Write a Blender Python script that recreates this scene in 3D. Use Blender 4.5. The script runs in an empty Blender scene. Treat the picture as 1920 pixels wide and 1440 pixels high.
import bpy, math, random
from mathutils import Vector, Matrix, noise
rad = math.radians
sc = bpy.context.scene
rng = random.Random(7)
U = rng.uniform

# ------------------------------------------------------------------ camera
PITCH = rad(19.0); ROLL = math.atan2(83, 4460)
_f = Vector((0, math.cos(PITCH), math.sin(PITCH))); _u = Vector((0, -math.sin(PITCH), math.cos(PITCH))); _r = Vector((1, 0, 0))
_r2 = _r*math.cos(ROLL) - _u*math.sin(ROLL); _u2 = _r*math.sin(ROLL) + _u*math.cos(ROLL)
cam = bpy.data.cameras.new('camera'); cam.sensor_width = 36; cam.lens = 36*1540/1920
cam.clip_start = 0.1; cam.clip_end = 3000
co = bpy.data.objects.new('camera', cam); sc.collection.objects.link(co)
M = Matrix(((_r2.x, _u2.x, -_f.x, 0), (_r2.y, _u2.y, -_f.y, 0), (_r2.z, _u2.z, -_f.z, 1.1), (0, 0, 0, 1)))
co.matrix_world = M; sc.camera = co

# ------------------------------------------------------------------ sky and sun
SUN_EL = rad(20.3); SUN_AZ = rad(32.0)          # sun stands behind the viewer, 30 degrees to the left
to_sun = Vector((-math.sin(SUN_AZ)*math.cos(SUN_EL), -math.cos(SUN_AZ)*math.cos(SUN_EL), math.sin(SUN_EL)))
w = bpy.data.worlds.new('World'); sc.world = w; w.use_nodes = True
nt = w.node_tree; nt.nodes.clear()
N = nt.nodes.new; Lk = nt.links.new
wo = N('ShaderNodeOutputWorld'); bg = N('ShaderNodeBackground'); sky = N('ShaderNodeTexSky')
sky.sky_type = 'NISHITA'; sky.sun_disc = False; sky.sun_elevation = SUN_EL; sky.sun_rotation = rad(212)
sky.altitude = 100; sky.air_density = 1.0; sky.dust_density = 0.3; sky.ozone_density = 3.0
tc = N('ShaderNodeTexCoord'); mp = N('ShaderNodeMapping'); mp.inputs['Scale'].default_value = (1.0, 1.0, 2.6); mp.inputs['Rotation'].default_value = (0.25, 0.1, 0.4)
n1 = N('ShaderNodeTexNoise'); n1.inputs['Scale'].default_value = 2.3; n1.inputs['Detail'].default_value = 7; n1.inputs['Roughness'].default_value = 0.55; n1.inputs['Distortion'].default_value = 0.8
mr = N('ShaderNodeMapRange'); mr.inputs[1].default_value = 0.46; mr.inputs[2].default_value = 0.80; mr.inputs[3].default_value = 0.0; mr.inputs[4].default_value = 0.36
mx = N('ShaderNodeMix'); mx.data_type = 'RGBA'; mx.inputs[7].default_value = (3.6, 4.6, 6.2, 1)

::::

Work to do: Everything from the first line through the line containing "U = rng.uniform" should be quoted exactly, and nothing beyond it.

Reply to the exercise:
Write a Blender Python script that recreates this scene in 3D. Use Blender 4.5. The script runs in an empty Blender scene. Treat the picture as 1920 pixels wide and 1440 pixels high.
import bpy, math, random
from mathutils import Vector, Matrix, noise
rad = math.radians
sc = bpy.context.scene
rng = random.Random(7)
U = rng.uniform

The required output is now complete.